Bei aller technischen Brillanz und dem lobenswerten Ansatz, Tänzerinnen und Tänzern, die zu dessen Hochzeit noch nicht einmal geboren waren, das Scholz’sche Repertoire nahezubringen, stellt sich doch die Frage, ob eine solche Art der Traditionspflege zeitgemäß ist. Denn der große Aufbruch, den das Werk Scholz zu seiner Zeit darstellte, den frischen Wind, den er mit seiner Neoklassik dem Ballett einhauchte und es geradezu revolutionierte, ist ja tatsächlich ein historisches Verdienst.

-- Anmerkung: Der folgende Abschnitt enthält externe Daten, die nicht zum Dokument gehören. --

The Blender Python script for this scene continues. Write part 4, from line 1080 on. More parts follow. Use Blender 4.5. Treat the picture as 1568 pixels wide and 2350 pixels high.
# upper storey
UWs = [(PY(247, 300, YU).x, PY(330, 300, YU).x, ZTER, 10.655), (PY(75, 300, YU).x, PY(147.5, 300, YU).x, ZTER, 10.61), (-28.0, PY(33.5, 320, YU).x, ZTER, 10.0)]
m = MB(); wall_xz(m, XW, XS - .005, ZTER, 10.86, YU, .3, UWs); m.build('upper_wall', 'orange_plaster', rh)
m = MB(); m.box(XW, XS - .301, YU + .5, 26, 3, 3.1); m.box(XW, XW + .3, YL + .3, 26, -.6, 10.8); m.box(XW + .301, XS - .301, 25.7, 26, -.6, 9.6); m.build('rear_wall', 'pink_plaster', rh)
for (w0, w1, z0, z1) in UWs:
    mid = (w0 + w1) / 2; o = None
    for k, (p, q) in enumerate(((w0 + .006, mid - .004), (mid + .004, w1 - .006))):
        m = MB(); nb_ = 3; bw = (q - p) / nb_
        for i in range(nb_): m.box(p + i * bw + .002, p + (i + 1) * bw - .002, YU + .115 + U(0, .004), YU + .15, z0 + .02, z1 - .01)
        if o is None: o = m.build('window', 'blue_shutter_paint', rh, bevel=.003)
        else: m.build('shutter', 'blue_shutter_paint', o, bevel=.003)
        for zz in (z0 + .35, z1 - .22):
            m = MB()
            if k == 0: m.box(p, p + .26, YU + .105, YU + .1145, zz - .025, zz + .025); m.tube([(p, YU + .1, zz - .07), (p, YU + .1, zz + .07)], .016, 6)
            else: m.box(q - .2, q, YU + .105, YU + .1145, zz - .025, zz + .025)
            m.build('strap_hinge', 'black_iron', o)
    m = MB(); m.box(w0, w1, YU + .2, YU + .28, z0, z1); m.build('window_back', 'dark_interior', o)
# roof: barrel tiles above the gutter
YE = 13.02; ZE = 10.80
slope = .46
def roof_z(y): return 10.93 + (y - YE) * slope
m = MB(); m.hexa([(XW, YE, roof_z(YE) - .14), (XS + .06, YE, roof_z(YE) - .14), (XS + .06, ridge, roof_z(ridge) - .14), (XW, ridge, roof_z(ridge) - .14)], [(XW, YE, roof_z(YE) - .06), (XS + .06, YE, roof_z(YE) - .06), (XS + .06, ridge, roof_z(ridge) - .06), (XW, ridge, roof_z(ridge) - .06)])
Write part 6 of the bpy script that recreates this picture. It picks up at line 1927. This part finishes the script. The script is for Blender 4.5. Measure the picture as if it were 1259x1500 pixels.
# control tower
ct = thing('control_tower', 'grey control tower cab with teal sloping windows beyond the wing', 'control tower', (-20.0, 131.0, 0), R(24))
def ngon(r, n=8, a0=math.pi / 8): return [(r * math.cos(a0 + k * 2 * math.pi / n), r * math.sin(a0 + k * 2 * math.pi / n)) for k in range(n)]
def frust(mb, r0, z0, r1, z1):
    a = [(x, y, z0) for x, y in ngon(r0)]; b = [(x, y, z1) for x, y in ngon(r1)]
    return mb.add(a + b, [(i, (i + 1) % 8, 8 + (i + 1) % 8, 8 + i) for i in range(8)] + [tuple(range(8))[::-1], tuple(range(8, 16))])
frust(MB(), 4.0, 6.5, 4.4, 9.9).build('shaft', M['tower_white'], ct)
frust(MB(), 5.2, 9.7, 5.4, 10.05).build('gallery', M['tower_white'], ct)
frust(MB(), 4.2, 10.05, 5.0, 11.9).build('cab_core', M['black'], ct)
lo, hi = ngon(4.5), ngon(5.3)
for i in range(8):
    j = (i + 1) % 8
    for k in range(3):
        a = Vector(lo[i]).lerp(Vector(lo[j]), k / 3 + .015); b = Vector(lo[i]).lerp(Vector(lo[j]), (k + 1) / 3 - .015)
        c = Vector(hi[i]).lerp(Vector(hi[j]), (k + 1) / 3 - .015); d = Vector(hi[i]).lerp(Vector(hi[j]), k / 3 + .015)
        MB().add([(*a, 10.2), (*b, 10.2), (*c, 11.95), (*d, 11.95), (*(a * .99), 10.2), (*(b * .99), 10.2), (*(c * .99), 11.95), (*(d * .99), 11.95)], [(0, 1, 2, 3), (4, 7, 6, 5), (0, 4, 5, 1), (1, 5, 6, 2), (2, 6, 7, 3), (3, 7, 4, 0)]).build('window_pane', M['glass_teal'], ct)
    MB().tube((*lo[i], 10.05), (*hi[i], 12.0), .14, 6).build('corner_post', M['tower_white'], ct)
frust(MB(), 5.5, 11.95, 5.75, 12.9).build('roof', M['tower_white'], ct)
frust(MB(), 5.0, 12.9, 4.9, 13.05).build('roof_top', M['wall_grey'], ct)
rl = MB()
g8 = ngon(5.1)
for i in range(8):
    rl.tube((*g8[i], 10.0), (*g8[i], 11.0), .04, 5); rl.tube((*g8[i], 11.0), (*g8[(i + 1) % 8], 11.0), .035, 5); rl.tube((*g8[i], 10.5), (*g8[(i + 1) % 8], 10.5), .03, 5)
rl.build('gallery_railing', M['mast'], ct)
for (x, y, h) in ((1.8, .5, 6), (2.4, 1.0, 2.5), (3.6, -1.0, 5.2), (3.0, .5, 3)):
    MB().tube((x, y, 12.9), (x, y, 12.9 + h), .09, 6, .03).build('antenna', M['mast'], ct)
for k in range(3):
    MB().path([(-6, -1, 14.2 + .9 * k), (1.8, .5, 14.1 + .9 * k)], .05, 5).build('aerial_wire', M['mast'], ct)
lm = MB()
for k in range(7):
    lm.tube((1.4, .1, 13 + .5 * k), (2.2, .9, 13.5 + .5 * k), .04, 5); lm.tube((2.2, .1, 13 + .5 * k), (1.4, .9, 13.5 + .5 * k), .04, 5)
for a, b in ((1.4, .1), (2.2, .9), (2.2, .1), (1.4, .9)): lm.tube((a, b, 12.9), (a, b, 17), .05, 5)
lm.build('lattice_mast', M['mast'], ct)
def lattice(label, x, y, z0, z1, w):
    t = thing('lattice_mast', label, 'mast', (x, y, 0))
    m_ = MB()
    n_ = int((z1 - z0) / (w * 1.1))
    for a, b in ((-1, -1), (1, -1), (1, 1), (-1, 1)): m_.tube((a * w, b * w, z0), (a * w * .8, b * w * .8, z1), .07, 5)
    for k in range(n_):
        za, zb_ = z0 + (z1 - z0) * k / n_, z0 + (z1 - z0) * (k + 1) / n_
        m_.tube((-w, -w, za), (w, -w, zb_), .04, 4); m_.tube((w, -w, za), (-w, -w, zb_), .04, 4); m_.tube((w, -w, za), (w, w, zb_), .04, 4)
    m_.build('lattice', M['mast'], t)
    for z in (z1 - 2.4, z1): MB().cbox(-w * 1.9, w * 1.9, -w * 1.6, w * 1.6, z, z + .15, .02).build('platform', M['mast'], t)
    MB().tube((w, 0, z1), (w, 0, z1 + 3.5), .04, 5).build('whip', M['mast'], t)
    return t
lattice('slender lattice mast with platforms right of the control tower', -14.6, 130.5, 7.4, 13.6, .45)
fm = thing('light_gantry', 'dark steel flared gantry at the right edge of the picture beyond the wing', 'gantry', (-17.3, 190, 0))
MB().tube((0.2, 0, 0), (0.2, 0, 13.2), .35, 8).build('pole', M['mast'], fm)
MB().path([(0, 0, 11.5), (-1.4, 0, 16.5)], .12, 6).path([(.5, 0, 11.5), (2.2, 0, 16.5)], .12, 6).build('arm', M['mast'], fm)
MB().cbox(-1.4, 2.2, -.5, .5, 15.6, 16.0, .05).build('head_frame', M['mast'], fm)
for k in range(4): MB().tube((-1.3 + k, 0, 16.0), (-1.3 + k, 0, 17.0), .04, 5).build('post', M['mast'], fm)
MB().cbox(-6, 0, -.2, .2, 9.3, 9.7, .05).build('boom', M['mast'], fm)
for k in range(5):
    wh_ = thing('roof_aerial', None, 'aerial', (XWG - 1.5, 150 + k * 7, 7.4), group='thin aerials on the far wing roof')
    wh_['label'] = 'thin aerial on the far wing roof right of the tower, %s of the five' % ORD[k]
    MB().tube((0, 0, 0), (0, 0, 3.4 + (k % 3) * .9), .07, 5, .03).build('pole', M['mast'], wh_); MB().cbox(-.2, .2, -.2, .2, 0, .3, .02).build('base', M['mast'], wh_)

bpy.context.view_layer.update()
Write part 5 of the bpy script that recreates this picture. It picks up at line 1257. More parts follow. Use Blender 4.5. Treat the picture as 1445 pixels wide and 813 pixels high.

Schaut man aber heute mit frischem Auge auf diese Symphonien so spürt man doch sehr diesen Geist der 1990er Jahre, denn vieles, was Scholz angestoßen hat, hat sich in den letzten Jahren auch weiterentwickelt. So stellt sich die Frage, wie denn eine Traditionspflege aussehen kann, die nicht nur auf das Konzept Museum setzt. Keine neue Frage im Ballett, die bei jeder Traditionspflege vor dieser Herausforderung steht. In Leipzig saßen vor allem diejenigen mit staunenden Gesichtern im Publikum, die auch damals schon mit dabei waren. Wie man aber jetzt das Feuer weitergibt und nicht nur die Asche bewahrt, um der Gefahr der Musealisierung zu entgehen, darauf liefert dieser erste Abend vom Fichets Scholz-Projekt keine Antworten. Er verschließt sich dieser Frage aber auch nicht.